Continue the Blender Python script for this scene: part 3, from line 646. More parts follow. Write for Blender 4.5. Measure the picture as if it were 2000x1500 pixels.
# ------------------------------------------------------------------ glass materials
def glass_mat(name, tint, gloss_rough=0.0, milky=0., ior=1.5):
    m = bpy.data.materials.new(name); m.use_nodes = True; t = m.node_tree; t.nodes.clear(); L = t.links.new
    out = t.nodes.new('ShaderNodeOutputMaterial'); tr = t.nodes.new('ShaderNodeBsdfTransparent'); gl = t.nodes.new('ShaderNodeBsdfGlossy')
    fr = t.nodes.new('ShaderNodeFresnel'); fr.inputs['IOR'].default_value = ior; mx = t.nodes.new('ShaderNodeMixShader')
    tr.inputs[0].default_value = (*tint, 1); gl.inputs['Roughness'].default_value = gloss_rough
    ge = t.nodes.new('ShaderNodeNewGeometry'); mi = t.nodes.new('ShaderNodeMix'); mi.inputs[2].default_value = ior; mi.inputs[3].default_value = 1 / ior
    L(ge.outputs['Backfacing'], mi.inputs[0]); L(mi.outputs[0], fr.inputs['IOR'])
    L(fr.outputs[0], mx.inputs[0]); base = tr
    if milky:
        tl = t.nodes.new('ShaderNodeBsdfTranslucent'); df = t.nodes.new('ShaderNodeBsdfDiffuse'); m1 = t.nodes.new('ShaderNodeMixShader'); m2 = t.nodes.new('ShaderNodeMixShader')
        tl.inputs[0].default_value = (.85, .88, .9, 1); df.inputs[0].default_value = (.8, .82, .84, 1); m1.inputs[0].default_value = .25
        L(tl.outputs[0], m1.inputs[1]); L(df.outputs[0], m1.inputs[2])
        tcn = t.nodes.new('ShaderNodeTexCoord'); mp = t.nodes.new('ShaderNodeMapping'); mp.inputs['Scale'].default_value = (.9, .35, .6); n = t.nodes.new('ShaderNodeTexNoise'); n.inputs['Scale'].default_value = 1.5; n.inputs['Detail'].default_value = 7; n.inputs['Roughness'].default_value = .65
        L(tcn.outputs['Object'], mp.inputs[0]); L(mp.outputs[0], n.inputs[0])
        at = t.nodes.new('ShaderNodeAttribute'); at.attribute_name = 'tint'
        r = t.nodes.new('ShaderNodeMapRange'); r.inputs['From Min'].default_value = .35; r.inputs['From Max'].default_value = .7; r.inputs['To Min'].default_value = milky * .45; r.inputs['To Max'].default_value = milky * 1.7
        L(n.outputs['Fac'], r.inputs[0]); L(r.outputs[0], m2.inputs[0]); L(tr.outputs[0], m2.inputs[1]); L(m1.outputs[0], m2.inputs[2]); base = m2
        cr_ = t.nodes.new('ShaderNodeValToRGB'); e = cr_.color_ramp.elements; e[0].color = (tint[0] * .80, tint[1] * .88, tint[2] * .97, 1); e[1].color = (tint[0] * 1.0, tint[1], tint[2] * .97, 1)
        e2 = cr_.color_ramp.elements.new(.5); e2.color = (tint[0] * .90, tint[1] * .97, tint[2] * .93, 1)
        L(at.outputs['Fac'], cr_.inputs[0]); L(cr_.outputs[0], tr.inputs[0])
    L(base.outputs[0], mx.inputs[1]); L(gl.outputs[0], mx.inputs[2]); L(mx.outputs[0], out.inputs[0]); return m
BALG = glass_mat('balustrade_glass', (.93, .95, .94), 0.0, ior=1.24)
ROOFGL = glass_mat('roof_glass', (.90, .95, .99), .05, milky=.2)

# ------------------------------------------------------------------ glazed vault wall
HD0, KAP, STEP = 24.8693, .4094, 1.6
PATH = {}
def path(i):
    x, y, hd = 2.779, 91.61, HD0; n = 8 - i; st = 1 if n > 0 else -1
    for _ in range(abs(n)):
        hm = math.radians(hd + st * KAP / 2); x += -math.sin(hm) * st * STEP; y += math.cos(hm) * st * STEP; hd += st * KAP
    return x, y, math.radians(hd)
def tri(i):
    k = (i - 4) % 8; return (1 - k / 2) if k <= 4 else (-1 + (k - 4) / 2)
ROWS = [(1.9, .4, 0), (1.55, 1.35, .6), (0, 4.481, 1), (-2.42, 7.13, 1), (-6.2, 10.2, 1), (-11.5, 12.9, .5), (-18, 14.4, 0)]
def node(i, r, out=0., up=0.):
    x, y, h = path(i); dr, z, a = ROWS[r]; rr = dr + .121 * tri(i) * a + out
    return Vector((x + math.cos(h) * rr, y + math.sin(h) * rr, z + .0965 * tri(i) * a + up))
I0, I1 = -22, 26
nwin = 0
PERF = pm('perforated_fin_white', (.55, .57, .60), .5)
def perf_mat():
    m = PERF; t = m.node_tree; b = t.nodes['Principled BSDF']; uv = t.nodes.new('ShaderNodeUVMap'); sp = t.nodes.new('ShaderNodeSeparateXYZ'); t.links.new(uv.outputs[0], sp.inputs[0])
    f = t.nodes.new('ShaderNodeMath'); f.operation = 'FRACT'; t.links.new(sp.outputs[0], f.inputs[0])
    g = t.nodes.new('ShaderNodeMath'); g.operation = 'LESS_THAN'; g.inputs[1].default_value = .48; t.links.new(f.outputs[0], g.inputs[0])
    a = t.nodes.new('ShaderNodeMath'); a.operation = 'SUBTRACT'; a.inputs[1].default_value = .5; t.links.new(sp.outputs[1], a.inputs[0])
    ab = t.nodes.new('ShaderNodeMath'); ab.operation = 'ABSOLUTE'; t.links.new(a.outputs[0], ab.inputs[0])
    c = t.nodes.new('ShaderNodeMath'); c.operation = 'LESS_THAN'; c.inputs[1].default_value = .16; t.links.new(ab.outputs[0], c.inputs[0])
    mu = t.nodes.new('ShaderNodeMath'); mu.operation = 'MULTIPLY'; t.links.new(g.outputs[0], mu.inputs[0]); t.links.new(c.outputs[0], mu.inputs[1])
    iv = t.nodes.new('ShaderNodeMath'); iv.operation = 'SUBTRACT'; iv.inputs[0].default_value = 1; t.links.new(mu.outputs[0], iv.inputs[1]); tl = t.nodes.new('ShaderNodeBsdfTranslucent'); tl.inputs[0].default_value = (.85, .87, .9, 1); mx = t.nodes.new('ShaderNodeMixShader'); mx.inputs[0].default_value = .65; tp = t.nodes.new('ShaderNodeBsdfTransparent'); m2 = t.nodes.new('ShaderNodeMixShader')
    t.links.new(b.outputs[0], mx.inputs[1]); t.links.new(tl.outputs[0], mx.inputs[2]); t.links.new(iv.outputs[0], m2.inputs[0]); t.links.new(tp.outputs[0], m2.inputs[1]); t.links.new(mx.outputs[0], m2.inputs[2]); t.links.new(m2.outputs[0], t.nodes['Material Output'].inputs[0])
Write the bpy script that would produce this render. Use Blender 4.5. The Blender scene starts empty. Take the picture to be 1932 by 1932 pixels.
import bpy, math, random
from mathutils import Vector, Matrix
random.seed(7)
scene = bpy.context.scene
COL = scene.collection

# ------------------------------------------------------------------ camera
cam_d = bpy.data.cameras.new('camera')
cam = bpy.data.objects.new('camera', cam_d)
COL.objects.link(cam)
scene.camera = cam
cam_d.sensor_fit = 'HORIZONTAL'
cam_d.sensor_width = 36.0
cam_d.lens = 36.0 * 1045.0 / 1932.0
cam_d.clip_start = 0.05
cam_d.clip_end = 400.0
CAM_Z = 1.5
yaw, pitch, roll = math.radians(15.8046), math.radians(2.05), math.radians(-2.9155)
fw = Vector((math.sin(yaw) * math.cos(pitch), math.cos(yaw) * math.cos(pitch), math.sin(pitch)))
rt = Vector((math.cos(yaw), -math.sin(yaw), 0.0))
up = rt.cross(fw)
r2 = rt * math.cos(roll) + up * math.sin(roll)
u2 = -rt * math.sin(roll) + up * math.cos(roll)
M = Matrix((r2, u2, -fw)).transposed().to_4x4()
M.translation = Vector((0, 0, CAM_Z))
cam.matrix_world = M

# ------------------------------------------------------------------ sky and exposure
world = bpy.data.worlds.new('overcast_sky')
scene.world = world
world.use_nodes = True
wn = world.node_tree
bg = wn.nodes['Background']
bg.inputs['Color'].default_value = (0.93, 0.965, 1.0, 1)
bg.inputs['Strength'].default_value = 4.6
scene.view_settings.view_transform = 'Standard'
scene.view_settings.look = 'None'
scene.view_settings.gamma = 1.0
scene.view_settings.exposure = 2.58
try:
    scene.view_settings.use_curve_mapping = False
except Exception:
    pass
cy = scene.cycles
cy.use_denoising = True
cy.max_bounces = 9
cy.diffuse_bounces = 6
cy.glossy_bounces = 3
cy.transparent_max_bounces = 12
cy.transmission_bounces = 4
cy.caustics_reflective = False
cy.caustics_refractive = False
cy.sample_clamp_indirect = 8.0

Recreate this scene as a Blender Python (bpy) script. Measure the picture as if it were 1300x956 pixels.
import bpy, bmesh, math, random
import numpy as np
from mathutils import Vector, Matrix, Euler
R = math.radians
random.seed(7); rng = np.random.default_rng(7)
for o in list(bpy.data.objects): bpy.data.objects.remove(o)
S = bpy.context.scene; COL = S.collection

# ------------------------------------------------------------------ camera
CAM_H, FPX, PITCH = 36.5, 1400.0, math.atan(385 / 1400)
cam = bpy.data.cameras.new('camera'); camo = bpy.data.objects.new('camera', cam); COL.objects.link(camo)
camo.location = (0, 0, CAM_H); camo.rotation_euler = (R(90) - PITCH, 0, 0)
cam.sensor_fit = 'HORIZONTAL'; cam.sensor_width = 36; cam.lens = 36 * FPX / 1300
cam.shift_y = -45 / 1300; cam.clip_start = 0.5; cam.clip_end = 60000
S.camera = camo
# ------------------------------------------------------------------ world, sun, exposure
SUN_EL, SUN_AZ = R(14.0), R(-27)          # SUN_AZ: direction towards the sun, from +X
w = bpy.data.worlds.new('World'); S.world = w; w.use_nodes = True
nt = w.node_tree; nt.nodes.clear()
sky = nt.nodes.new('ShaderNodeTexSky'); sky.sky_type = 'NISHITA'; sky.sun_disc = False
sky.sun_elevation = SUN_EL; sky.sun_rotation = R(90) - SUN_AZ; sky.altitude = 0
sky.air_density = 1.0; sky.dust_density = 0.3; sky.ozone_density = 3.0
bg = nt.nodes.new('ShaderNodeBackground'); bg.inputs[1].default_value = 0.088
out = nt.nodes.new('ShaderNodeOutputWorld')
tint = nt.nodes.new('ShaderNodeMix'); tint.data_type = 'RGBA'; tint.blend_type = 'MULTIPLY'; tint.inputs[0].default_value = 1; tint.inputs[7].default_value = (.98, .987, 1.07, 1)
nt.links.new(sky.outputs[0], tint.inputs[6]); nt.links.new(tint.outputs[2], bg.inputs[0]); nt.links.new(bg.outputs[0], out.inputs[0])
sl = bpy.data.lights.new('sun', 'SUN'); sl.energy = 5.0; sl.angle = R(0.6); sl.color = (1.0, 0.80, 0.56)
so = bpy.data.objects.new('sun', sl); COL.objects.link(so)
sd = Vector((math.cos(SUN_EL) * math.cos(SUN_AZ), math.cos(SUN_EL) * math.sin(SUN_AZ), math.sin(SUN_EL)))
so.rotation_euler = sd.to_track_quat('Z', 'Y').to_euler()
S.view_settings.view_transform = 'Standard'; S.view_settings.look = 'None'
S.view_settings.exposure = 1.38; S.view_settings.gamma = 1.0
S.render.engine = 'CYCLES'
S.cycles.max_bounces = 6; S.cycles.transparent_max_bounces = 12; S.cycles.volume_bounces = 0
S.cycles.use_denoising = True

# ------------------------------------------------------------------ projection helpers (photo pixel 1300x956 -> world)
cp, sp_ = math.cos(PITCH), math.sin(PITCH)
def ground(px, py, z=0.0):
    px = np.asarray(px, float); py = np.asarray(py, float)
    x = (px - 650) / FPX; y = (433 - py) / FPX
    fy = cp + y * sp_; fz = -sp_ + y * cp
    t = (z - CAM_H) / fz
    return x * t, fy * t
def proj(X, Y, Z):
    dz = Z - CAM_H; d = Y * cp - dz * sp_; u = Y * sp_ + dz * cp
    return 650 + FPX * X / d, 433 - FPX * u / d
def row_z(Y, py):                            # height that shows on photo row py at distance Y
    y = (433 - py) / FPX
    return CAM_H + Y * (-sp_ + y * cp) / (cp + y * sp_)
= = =
* [PROBLEM REQUIREMENTS]
From the records above, transcribe without alteration every line from the one with "Recreate this scene" to the one with "S = bpy.context.scene; COL = S.collection", inclusive.

* [SOLUTION]
Recreate this scene as a Blender Python (bpy) script. Measure the picture as if it were 1300x956 pixels.
import bpy, bmesh, math, random
import numpy as np
from mathutils import Vector, Matrix, Euler
R = math.radians
random.seed(7); rng = np.random.default_rng(7)
for o in list(bpy.data.objects): bpy.data.objects.remove(o)
S = bpy.context.scene; COL = S.collection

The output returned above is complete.